SOFIA (Reuters) – Bulgaria’s three largest parties formed a
coalition under a Socialist prime minister on Monday, resolving
seven weeks of stalemate threatening to hold up the Balkan
state’s aspirations for EU entry in 2007.

The Socialists, who won June 25 national polls without a
clear majority, agreed to rule with the incumbent centrist
National Movement for Simeon II (NMS) of ex-king Simeon
Saxe-Coburg and the smaller ethnic-Turkish MRF.

“The stability of this government will bring EU membership
closer. This is the driving force for this coalition,”
Socialist leader Sergei Stanishev, tapped for prime minister,
told journalists after signing the pact.

Talks for a similar deal broke down last month, mainly over
NMS demands that Saxe-Coburg keep a leading role in government.

But on Monday, the centrists agreed to the deal, which also
puts western-oriented reformists in key posts.

“This is a positive signal to Europe, and I think and hope
that with a common effort, we can achieve (EU) integration, the
goal we have been working for years,” Saxe-Coburg said.

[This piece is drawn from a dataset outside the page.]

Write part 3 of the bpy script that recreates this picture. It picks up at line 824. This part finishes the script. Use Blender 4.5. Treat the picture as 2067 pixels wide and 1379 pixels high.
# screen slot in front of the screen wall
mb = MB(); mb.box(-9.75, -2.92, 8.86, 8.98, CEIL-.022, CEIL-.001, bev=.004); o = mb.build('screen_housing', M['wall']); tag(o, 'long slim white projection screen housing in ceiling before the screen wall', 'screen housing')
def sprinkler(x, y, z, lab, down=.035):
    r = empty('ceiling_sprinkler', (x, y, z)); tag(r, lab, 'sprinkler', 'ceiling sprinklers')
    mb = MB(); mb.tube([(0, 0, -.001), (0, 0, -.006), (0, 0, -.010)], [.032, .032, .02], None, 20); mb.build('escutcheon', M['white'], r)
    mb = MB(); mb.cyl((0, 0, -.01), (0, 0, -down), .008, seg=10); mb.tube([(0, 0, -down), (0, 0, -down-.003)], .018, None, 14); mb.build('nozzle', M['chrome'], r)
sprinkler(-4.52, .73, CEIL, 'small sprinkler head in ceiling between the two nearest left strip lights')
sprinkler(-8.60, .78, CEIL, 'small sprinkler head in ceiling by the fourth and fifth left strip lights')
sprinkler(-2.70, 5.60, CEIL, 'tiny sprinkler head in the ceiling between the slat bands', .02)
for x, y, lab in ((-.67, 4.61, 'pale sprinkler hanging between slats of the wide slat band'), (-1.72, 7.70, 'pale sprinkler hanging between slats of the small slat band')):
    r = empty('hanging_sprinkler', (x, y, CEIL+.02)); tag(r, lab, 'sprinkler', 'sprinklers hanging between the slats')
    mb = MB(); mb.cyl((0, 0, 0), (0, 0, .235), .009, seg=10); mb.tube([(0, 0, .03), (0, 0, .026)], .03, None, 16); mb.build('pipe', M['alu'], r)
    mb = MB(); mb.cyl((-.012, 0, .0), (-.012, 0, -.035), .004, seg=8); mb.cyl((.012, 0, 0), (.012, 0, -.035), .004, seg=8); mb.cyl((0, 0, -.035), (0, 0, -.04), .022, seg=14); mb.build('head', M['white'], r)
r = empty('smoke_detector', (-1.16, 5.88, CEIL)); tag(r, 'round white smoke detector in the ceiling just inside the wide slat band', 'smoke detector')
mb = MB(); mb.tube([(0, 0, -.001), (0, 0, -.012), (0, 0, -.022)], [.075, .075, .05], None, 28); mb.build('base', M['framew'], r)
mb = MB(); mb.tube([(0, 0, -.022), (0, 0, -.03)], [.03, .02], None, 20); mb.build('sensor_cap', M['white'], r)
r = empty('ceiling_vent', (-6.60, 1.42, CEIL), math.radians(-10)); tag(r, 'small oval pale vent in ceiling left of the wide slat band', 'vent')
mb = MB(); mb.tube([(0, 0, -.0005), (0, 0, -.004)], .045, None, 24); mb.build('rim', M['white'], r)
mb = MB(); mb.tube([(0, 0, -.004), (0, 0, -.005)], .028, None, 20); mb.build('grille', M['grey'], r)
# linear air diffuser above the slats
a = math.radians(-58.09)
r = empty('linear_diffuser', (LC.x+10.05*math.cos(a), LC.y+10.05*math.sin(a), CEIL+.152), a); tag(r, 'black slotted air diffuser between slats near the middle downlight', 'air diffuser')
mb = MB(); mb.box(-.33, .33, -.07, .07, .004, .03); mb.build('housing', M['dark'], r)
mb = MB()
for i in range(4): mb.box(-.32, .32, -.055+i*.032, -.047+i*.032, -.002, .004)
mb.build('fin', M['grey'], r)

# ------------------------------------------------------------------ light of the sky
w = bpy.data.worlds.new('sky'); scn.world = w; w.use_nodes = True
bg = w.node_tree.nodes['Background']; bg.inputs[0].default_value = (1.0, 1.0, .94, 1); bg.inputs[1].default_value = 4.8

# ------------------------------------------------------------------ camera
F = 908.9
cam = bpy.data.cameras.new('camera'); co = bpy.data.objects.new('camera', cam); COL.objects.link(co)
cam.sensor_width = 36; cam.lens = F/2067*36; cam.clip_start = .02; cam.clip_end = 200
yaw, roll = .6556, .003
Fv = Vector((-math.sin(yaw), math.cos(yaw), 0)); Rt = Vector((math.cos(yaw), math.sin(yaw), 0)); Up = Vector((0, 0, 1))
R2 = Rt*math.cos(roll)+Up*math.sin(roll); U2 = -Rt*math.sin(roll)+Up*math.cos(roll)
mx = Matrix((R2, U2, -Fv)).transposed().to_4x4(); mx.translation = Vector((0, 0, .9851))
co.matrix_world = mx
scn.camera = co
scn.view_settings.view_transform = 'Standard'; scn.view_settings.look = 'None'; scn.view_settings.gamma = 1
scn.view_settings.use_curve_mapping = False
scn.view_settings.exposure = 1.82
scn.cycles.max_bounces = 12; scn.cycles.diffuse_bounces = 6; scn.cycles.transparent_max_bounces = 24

A fourth party in the talks, the small right-of-center BNU,
has refused to join the ruling grouping, which should control
169 of parliament’s 240 seats.

If approved as expected, the proposed cabinet should
receive a green light from President Georgi Parvanov later on
Monday and face a confidence vote in parliament as soon as
Tuesday.

Markets, which have closely watched the dispute for signals
as to whether Bulgaria’s EU efforts could be delayed, reacted
positively to the news.

The benchmark JP Morgan Emerging Markets Bond Index Plus
(EMBI+) showed its sovereign debt narrowing by 6 basis points
to 71 basis points over U.S. Treasuries.

DEADLOCK BROKEN

Saxe-Coburg — banished at the age of nine in 1947 by the
Socialists former incarnation, the Communist Party — returned
to win 2001 elections and run what analysts say was Bulgaria’s
best government since the fall of communism.

But his failure to end rampant corruption, organized crime
and poverty pushed him to second place in this year’s vote.

Average wages in Bulgaria are only 150 levs a month, and
the country is the poorest EU member or candidate besides
Turkey.

The deadlock between the Socialists and centrists had
paralyzed the process of reform in Bulgaria, which like its
neighbor Romania missed the EU’s “big bang enlargement,” when a
host of mostly ex-communist European countries joined last
year.

Brussels has warned the country of eight million people to
form a cabinet and finish changes to its laws and institutions
soon or the bloc will keep its gates shut until 2008.

The parties said they had united around Plamen Oresharski
as finance minister. He was deputy finance minister in charge
of foreign debt under the 1997-2001 right-of-center government.

Ivailo Kalfin, a respected economist and adviser to
President Parvanov, will lead the foreign ministry, while
Meglena Kuneva, a force behind Saxe-Coburg’s success at
wrapping up EU talks, will keep her position as EU affairs
minister.

Political commentators said resentment left over from the
stalemate could still hamper reform.

But they said the new cabinet should have plenty of support
to push through EU-required measures before the end of
September, when the European Commission is scheduled to issue a
report on Bulgaria’s readiness for membership.

“This coalition significantly increases Bulgaria’s chances
of entering the EU on time because it will secure the needed
constitutional majority to implement changes in key laws and
fulfil EU requirements,” said Gallup analyst Kancho Stoichev.